* Aim:
Determine the number of lines where "high" occurs and reply with that number by itself.
______
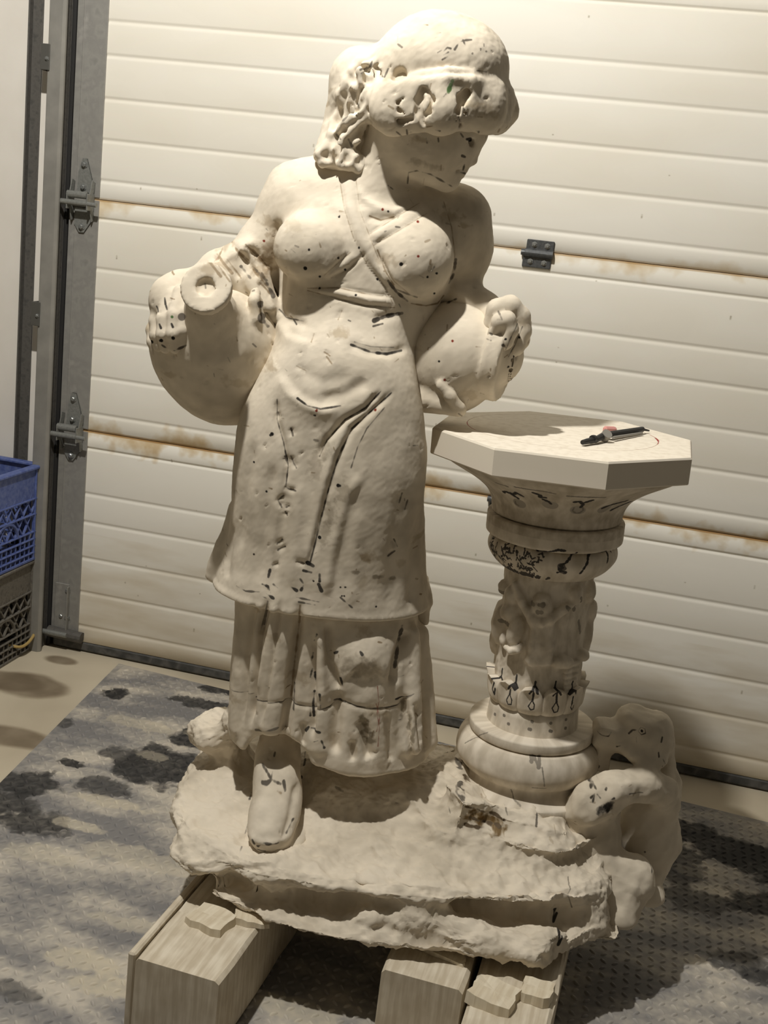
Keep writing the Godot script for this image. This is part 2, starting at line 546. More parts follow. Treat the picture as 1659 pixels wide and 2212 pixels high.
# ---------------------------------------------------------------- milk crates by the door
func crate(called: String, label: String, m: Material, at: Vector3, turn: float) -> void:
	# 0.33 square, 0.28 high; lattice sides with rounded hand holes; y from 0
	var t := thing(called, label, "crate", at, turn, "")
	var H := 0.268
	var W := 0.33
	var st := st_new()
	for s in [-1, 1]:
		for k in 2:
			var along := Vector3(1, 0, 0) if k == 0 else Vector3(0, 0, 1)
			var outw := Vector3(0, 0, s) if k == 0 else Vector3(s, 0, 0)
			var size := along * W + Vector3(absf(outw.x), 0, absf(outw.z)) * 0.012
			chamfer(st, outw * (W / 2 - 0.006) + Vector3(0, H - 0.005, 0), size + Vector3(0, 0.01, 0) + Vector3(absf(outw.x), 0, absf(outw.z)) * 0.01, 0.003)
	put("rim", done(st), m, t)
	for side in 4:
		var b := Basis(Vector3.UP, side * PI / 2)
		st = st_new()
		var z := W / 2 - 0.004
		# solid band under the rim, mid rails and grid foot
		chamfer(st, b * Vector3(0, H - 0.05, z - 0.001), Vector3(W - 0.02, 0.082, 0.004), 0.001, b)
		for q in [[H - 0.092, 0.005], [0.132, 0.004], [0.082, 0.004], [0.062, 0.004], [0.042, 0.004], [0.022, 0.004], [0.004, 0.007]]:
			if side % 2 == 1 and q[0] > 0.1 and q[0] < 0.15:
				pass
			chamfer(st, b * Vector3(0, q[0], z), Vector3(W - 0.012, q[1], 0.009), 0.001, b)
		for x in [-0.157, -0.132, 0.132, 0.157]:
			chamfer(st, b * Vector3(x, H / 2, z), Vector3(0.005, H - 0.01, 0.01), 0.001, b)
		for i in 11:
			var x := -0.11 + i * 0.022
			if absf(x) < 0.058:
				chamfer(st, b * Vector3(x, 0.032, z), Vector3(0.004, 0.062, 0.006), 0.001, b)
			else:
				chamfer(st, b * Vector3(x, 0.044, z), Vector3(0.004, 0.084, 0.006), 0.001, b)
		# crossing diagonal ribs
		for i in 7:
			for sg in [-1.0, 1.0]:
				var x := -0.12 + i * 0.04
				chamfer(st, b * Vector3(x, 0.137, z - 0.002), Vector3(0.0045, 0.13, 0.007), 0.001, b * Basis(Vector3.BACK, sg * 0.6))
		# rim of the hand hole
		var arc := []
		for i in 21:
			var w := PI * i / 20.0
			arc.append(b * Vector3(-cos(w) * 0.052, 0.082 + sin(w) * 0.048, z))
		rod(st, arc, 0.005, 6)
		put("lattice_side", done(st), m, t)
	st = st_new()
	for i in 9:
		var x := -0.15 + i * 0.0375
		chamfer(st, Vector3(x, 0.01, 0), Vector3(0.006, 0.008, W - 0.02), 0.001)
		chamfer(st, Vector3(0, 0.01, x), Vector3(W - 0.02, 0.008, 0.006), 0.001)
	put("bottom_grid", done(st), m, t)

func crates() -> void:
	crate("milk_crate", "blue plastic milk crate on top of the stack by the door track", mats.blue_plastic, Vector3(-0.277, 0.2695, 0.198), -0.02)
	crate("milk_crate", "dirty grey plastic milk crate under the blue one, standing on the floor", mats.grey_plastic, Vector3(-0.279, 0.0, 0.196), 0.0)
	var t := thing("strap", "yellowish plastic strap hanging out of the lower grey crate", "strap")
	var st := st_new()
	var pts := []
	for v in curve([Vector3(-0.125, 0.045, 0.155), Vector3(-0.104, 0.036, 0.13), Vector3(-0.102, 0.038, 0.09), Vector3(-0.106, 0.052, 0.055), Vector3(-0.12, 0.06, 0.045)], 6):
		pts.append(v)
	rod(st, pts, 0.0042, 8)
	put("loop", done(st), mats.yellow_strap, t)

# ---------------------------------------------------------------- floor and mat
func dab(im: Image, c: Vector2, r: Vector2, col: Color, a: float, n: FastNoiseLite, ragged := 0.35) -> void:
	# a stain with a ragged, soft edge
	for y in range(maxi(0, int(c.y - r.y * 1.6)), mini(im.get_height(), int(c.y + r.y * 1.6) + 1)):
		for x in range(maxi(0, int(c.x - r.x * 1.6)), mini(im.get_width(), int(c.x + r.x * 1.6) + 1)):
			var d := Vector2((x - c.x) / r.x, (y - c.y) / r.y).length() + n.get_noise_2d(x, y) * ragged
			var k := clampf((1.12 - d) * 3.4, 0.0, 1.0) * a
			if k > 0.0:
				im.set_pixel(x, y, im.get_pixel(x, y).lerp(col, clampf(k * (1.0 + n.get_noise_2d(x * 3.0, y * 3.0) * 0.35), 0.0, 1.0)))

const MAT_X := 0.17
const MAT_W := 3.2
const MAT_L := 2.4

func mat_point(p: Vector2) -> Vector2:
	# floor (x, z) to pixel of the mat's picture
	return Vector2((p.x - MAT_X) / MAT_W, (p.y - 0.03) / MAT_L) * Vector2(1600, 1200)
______
* Solution below:
2